> _Task goal_:
Output exactly, and only, the lines from the line containing "Reconstruct this image" through the line containing "def Z_(py, D): return ZE - (py - HY) / F * D", both included.

> _Supplied information_:
--- START ---
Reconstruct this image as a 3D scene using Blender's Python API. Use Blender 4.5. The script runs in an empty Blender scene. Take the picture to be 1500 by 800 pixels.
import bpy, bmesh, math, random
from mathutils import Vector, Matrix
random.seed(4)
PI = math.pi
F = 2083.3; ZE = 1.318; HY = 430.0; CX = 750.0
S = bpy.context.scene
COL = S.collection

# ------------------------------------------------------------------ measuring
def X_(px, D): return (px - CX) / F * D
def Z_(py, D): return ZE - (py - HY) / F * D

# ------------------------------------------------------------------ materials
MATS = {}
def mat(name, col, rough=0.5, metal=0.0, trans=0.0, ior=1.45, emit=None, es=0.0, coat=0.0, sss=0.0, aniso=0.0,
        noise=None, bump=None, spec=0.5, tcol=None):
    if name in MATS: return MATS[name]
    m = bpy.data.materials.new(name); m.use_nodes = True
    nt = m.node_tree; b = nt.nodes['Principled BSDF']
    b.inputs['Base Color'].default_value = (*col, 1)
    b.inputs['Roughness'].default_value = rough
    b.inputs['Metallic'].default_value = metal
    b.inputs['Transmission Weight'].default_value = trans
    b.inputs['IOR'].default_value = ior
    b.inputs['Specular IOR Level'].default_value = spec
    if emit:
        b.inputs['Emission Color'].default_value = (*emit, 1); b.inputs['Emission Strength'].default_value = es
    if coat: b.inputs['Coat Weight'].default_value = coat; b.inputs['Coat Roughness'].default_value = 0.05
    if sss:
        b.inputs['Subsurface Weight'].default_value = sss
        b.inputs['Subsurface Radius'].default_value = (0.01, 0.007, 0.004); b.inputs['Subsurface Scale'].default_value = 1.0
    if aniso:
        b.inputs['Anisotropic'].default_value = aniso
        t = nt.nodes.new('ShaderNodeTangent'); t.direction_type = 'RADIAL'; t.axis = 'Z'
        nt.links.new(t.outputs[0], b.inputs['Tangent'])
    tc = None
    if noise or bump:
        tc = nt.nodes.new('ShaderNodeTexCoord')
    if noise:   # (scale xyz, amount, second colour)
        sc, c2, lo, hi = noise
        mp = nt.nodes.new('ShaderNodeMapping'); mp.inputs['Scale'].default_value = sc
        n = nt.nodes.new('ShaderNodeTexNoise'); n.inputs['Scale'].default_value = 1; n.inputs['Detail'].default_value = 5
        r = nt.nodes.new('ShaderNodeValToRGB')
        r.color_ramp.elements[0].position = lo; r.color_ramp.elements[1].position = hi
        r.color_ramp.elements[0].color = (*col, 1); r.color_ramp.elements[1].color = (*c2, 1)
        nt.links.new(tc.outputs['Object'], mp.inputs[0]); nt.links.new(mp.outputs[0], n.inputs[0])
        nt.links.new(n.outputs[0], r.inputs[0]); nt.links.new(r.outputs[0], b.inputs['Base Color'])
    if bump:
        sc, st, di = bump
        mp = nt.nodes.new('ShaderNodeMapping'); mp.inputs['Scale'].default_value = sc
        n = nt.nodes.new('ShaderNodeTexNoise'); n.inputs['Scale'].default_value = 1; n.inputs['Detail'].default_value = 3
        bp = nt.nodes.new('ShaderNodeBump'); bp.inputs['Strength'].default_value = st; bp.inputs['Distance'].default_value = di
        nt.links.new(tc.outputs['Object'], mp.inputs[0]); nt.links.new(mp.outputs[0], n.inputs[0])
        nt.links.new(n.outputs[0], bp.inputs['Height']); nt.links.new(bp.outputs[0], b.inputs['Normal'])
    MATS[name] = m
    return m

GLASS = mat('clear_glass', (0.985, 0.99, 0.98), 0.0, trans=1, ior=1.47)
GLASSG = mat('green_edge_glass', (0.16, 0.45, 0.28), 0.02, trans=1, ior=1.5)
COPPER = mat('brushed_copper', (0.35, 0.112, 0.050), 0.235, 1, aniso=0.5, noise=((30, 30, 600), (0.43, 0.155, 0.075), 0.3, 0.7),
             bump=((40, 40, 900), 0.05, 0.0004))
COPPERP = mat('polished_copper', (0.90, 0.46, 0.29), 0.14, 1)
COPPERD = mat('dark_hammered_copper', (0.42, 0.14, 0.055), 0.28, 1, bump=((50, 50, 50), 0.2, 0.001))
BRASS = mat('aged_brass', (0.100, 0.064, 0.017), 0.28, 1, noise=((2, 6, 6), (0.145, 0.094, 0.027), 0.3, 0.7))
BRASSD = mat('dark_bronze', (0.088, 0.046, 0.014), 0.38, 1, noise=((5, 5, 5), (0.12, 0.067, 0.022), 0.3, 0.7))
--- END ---
--- START ---
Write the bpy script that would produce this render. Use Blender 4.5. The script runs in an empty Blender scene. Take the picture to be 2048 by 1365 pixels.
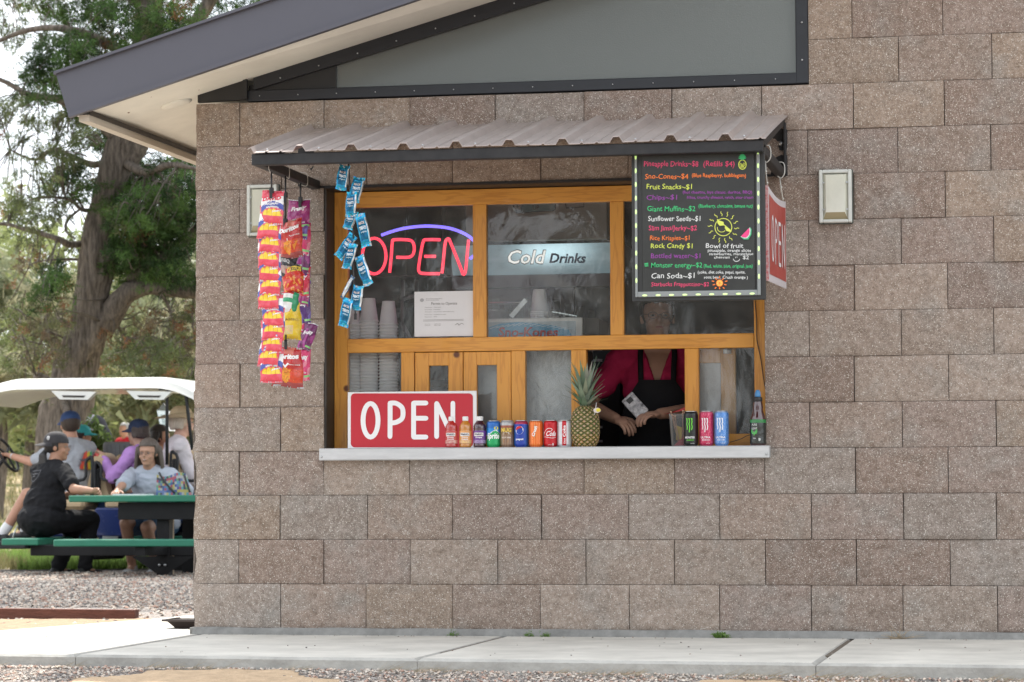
--- END ---
> _Correct result_:
Reconstruct this image as a 3D scene using Blender's Python API. Use Blender 4.5. The script runs in an empty Blender scene. Take the picture to be 1500 by 800 pixels.
import bpy, bmesh, math, random
from mathutils import Vector, Matrix
random.seed(4)
PI = math.pi
F = 2083.3; ZE = 1.318; HY = 430.0; CX = 750.0
S = bpy.context.scene
COL = S.collection

# ------------------------------------------------------------------ measuring
def X_(px, D): return (px - CX) / F * D
def Z_(py, D): return ZE - (py - HY) / F * D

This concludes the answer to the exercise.